# TASK DETAILS
Transcribe every line from the top down to the line with "DARKR = [rock_mesh(i", both ends included, but not the pictures.

# AVAILABLE DATA
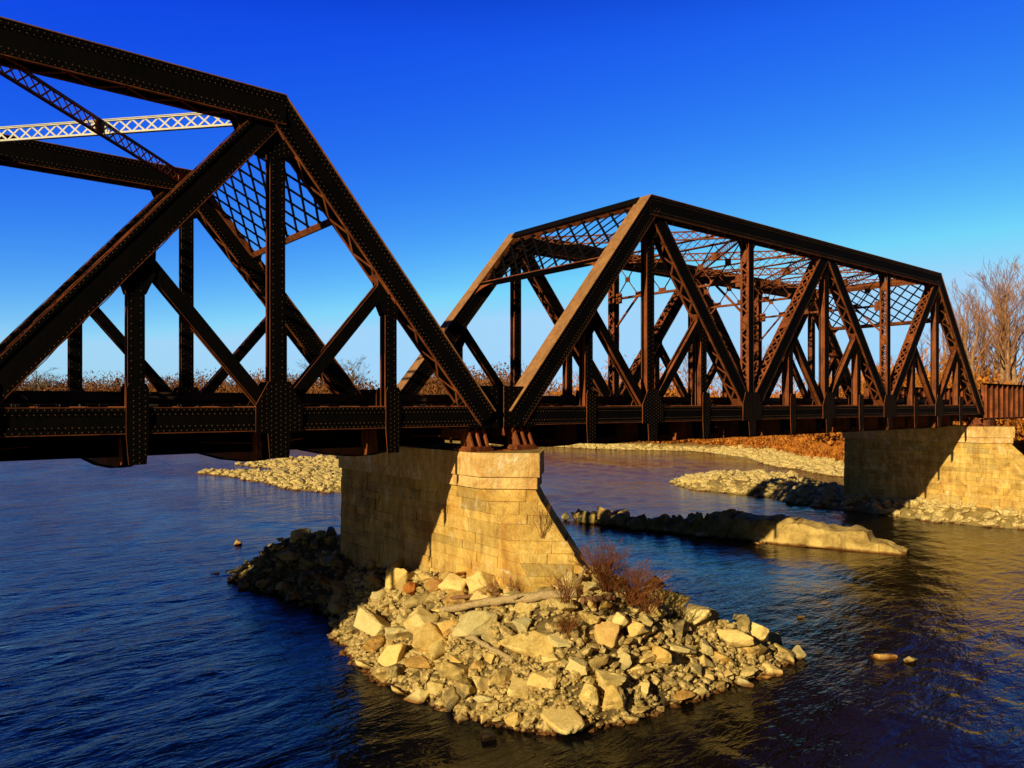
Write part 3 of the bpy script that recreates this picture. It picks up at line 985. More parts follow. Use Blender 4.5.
def rock_mesh(seed, flat=1.0, cuts=15, sub=1, rough=.07, m=ROCK):
    r = random.Random(seed)
    bm = bmesh.new()
    for k in range(cuts):
        v = Vector((r.gauss(0, 1), r.gauss(0, 1), r.gauss(0, 1))).normalized() * r.uniform(.85, 1.12)
        v.x *= r.uniform(.95, 1.15); v.z *= flat
        bm.verts.new(v)
    res = bmesh.ops.convex_hull(bm, input=bm.verts)
    bmesh.ops.delete(bm, geom=[e for e in res['geom_interior'] if isinstance(e, bmesh.types.BMVert)], context='VERTS')
    bmesh.ops.dissolve_limit(bm, angle_limit=math.radians(16), verts=bm.verts, edges=bm.edges)
    bmesh.ops.bevel(bm, geom=list(bm.edges), offset=.075, segments=2 if sub else 1, profile=.6, affect='EDGES', clamp_overlap=True)
    bmesh.ops.triangulate(bm, faces=bm.faces)
    for k in range(sub):
        bmesh.ops.subdivide_edges(bm, edges=bm.edges, cuts=1, use_grid_fill=True)
    for v in bm.verts:
        n = noise.fractal(v.co * 1.6 + Vector((seed * 3.3, 0, 0)), 1, 2, 4)
        n2 = noise.fractal(v.co * 5.0 + Vector((seed * 1.7, 0, 0)), 1, 2, 3)
        v.co += v.co.normalized() * (n * rough * 1.4 + n2 * rough * .5)
    bmesh.ops.recalc_face_normals(bm, faces=bm.faces)
    me = bpy.data.meshes.new('boulder'); bm.to_mesh(me); bm.free()
    me.materials.append(m)
    me.shade_smooth(); me.set_sharp_from_angle(angle=math.radians(24))
    return me
BIG = [rock_mesh(i + 1, flat=random.uniform(.58, .92), cuts=random.choice([10, 12, 14]), sub=2) for i in range(12)]
SLAB = [rock_mesh(i + 40, flat=.42, cuts=14, sub=2) for i in range(4)]
SMALL = [rock_mesh(i + 60, flat=random.uniform(.5, .9), cuts=12, sub=0) for i in range(10)]
BIGO = rock_mesh(90, .7, 14, 2, m=ROCKO)
DARKR = [rock_mesh(i + 95, .6, 13, 1, m=ROCKD) for i in range(3)]

def place(me, x, y, z, sx, sy, sz, rz, tilt, label, group=None, name='boulder', cat='boulder'):
    o = bpy.data.objects.new(name, me); col.objects.link(o)
    o.location = (x, y, z); o.scale = (sx, sy, sz)
    o.rotation_euler = (tilt[0], tilt[1], rz)
    tag(o, label, cat, group)
    return o
placed = []
HEROES = [  # px, py, half width px, half height px, kind, label
    (530, 648, 25, 13, 's', 'long grey slab boulder lying just below the main driftwood log'),
    (592, 654, 15, 15, 'b', 'rounded grey boulder in the middle of the heap, right of the grey slab'),
    (607, 634, 14, 15, 'b', 'upright wedge-shaped boulder below the red brush, casting a deep shadow to its right'),
    (619, 621, 11, 9, 'b', None), (636, 629, 13, 11, 'b', None),
    (667, 656, 20, 15, 'b', 'large blocky boulder with a flat sloping top at the right of the heap'),
    (678, 629, 14, 11, 'b', None),
    (697, 617, 17, 14, 'b', 'tall boulder at the back right crest of the heap beside the dark shadow'),
    (622, 661, 10, 10, 'b', None),
    (610, 680, 16, 14, 'b', 'square-edged boulder near the front centre above the pebbles'),
    (592, 696, 12, 9, 'b', None), (613, 700, 13, 10, 'b', None),
    (552, 717, 31, 13, 's', 'big flat boulder at the water edge, foremost of the heap'),
    (721, 648, 13, 14, 'b', 'leaning slab-like boulder toward the right spit of the heap'),
    (706, 648, 10, 11, 'b', None), (755, 652, 12, 12, 'b', None), (742, 620, 9, 7, 'b', None),
    (656, 590, 14, 11, 'b', 'brownish boulder right behind the red brush at the top of the heap'),
    (673, 600, 13, 9, 'b', None), (652, 611, 15, 11, 'b', None), (772, 671, 9, 7, 'b', None), (772, 640, 10, 8, 'b', None),
    (396, 585, 16, 13, 'b', 'tan boulder at the shadow edge on the left of the heap, beside the pier foot'),
    (433, 588, 12, 9, 'o', 'rusty orange boulder against the foot of the pier'),
    (411, 590, 9, 8, 'o', None), (430, 575, 11, 8, 'b', None),
    (376, 624, 24, 15, 'b', 'largest pale boulder at the left shore of the heap'),
    (427, 640, 20, 16, 'b', 'big speckled grey boulder left of the lower driftwood log'),
    (399, 634, 14, 11, 'b', None), (374, 645, 14, 9, 's', None),
    (399, 655, 20, 12, 'b', 'broad pale boulder low on the left shore of the heap'),
    (455, 674, 17, 13, 'b', 'pale boulder below the end of the lower driftwood log'),
    (466, 689, 12, 11, 'b', None), (436, 686, 9, 10, 'b', None), (474, 625, 22, 11, 's', None),
    (452, 701, 11, 9, 'b', None), (352, 628, 12, 8, 'b', None), (495, 634, 15, 10, 'b', None),
    (560, 640, 12, 9, 'b', None), (480, 600, 14, 9, 'b', None), (455, 600, 13, 10, 'b', None),
    (640, 690, 10, 9, 'b', None), (575, 668, 14, 10, 'b', None), (545, 682, 16, 10, 'b', None), (520, 690, 14, 10, 'b', None), (500, 676, 13, 10, 'b', None),
]
r = random.Random(21)
for px, py, hw, hh, kind, lab in HEROES:
    hit = heap_hit(px, py + hh * .5)
    if not hit: continue
    x, y, z, dep = hit
    w = hw / FPX * dep * 1.15; h = hh / FPX * dep * 1.2
    me = {'s': SLAB[len(placed) % 4], 'b': BIG[len(placed) % 12], 'o': BIGO}[kind]
    fz = h / (.45 if kind == 's' else .72)
    place(me, x, y, z + h * .48, w, w * r.uniform(.8, 1.05), fz, r.uniform(-.5, .5) + (-.89 if kind == 's' else r.uniform(0, 6)), (r.uniform(-.25, .25), r.uniform(-.25, .25)),
          lab or 'mid-sized pale boulder lying among the stones of the heap around the middle pier',
          None if lab else 'mid-sized boulders of the heap around the middle pier')
    placed.append((x, y, max(w, .25)))
def lit(x, y): return y < .99 * D + .62 * 6.5 + .6
# filler boulders, large to small
tries = 0; nfill = 0
while nfill < 196 and tries < 150000:
    tries += 1
    x = r.uniform(11, 27); y = r.uniform(13, 41)
    z = heap_z(x, y)
    if z < -.12 or in_pier(x, y, .05): continue
    # keep to what the photograph shows: the near side and the left flank
    if x > XP + HW and y > .93 * D: continue
    back = not lit(x, y)
    if y > 22.5 and r.random() < .80: continue
    s = r.uniform(.38, .68) if nfill < 80 else (r.uniform(.28, .48) if nfill < 170 else r.uniform(.17, .34))
    if z < .7 and x > .66 * D and x < 1.0 * D: s *= .82
    if z < .35: s *= .8
    if any((x - a) ** 2 + (y - c) ** 2 < (.60 * (s + q)) ** 2 for a, c, q in placed): continue
    dark = not lit(x, y)
    me = BIG[nfill % 12] if s > .22 else SMALL[nfill % 10]
    place(me, x, y, z + s * .36, s * r.uniform(.9, 1.25), s * r.uniform(.8, 1.05), s * r.uniform(.75, 1.0), r.uniform(0, 6.3), (r.uniform(-.4, .4), r.uniform(-.4, .4)),
          'dark boulder in the bridge shadow beside and behind the middle pier' if dark else ('stone-sized pale rock wedged between the boulders of the heap around the middle pier' if s <= .3 else 'mid-sized pale boulder lying among the stones of the heap around the middle pier'),
          'shadowed boulders beside the middle pier' if dark else ('stone-sized rocks of the heap around the middle pier' if s <= .3 else 'mid-sized boulders of the heap around the middle pier'))
    placed.append((x, y, s)); nfill += 1
# pebbles and cobbles: nobody could count them
def scatter(name, pts, sizes, m, label=None, squash=.6, seed=3):
    rr = np.random.default_rng(seed)
    base = bmesh.new(); bmesh.ops.create_icosphere(base, subdivisions=1, radius=1)
    bv = np.array([v.co[:] for v in base.verts]); bf = np.array([[v.index for v in f.verts] for f in base.faces]); base.free()
    n = len(pts); nv = len(bv)
    V = np.repeat(bv[None], n, 0) * rr.uniform(.72, 1.2, (n, nv, 1))
    V = V * rr.uniform(.7, 1.3, (n, 1, 3)); V[:, :, 2] *= squash
    a = rr.uniform(0, 6.28, n); t = rr.uniform(-.5, .5, n)
    ca, sa = np.cos(a)[:, None], np.sin(a)[:, None]; ct, st = np.cos(t)[:, None], np.sin(t)[:, None]
    y1 = V[:, :, 1] * ct - V[:, :, 2] * st; z1 = V[:, :, 1] * st + V[:, :, 2] * ct
    x2 = V[:, :, 0] * ca - y1 * sa; y2 = V[:, :, 0] * sa + y1 * ca
    V = np.stack([x2, y2, z1], -1) * np.asarray(sizes)[:, None, None] + np.asarray(pts)[:, None, :]
    F = bf[None] + (np.arange(n) * nv)[:, None, None]
    me = bpy.data.meshes.new(name); me.from_pydata(V.reshape(-1, 3).tolist(), [], F.reshape(-1, 3).tolist()); me.materials.append(m)
    o = bpy.data.objects.new(name, me); col.objects.link(o)
    tag(o, label, 'stones' if label else None, kind='stuff')
    return o
pts = []; sz = []
while len(pts) < 9000:
    x = r.uniform(11, 26); y = r.uniform(13, 41)
    z = heap_z(x, y)
    if z < -.15 or in_pier(x, y, .0): continue
    if x > XP + HW and y > .93 * D: continue
    if y > 30 and r.random() < .7: continue
    s = min(.20, r.lognormvariate(-2.72, .50))
    if z > 1.5 and r.random() < .6: continue
    pts.append((x, y, z + s * .15)); sz.append(s)
scatter('pebbles', pts, sz, PEB, 'loose pebbles and cobbles filling the heap around the middle pier')

pts = []; sz = []
while len(pts) < 700:
    x = r.uniform(11, 26); y = r.uniform(13, 36)
    z = heap_z(x, y)
    if z < -.1 or in_pier(x, y, .05) or (x > XP + HW and y > .93 * D) or (not lit(x, y) and r.random() < .6): continue
    s = r.uniform(.12, .27)
    if z < .8: s *= .8
    pts.append((x, y, z + s * .25)); sz.append(s)
scatter('cobbles', pts, sz, PEB, 'smaller angular stones packed between the boulders of the middle heap', .7, 14)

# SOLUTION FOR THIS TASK
Write part 3 of the bpy script that recreates this picture. It picks up at line 985. More parts follow. Use Blender 4.5.
def rock_mesh(seed, flat=1.0, cuts=15, sub=1, rough=.07, m=ROCK):
    r = random.Random(seed)
    bm = bmesh.new()
    for k in range(cuts):
        v = Vector((r.gauss(0, 1), r.gauss(0, 1), r.gauss(0, 1))).normalized() * r.uniform(.85, 1.12)
        v.x *= r.uniform(.95, 1.15); v.z *= flat
        bm.verts.new(v)
    res = bmesh.ops.convex_hull(bm, input=bm.verts)
    bmesh.ops.delete(bm, geom=[e for e in res['geom_interior'] if isinstance(e, bmesh.types.BMVert)], context='VERTS')
    bmesh.ops.dissolve_limit(bm, angle_limit=math.radians(16), verts=bm.verts, edges=bm.edges)
    bmesh.ops.bevel(bm, geom=list(bm.edges), offset=.075, segments=2 if sub else 1, profile=.6, affect='EDGES', clamp_overlap=True)
    bmesh.ops.triangulate(bm, faces=bm.faces)
    for k in range(sub):
        bmesh.ops.subdivide_edges(bm, edges=bm.edges, cuts=1, use_grid_fill=True)
    for v in bm.verts:
        n = noise.fractal(v.co * 1.6 + Vector((seed * 3.3, 0, 0)), 1, 2, 4)
        n2 = noise.fractal(v.co * 5.0 + Vector((seed * 1.7, 0, 0)), 1, 2, 3)
        v.co += v.co.normalized() * (n * rough * 1.4 + n2 * rough * .5)
    bmesh.ops.recalc_face_normals(bm, faces=bm.faces)
    me = bpy.data.meshes.new('boulder'); bm.to_mesh(me); bm.free()
    me.materials.append(m)
    me.shade_smooth(); me.set_sharp_from_angle(angle=math.radians(24))
    return me
BIG = [rock_mesh(i + 1, flat=random.uniform(.58, .92), cuts=random.choice([10, 12, 14]), sub=2) for i in range(12)]
SLAB = [rock_mesh(i + 40, flat=.42, cuts=14, sub=2) for i in range(4)]
SMALL = [rock_mesh(i + 60, flat=random.uniform(.5, .9), cuts=12, sub=0) for i in range(10)]
BIGO = rock_mesh(90, .7, 14, 2, m=ROCKO)
DARKR = [rock_mesh(i + 95, .6, 13, 1, m=ROCKD) for i in range(3)]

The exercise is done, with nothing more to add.